My teacher said that - $\int \sin(x^3)dx$ is unsolvable for all x. Just recently, he said that $\int_{-\pi/6}^{\pi/6} \sin(x^3) = 0$. Now I get why its zero but my question is -
- Indefinite Integration is an anti-derivative process. If a function can be differentiated, then why can't it be integrated so as to get its primitive? Are those functions like some "unsolved mysteries of mathematics" ? Because if we're integrating something then its almost understood that its primitive exists (at least thats what I think).
- What about an expression makes it non-integrable?
- Can we look (or examine it a little bit) and say that the expression is integrable or not? If so, what are the things we should look out for?

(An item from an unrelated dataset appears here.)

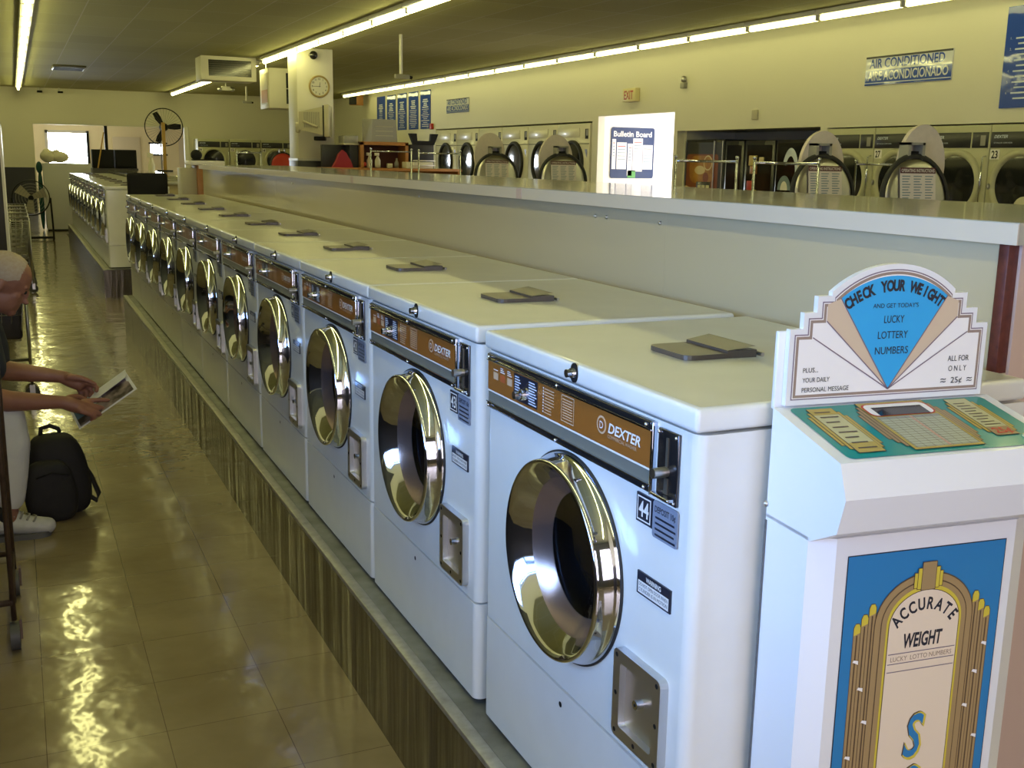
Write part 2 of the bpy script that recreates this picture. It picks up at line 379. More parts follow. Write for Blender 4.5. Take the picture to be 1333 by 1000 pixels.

Whether an indefinite integral has a closed form is a highly technical area.
That doesn’t mean the indefinite integral doesn’t exist, it just means it doesn’t have a certain form.
Just as some real numbers are irrational, some indefinite integrals exist and can’t be written in a closed form in terms of other “usual” functions. In any event, these functions are integrable.
A useful non-integral example of a similar thing is the Lambert W-function. Given an $x\geq 0,$ $y=W(x)$ if $x=ye^y.$
We can’t write $W$ in terms of “elementary functions.” (Proving that requires some extremely tricky techniques.) But we can compute $W$ numerically, and we can tell specific values, like $W(0)=0, W(e)=1.$ We can prove things about $W.,$ like that it is an increasing function.
Mathematicians do this a lot. We can prove properties of $F(x)=\int\sin(x^3)\,dx,$ even if we can’t write $F(x)$ in a useful way.
There are functions which are actually not integrable, but they are highly strange, and in particular, those functions cannot be written in a closed form, either.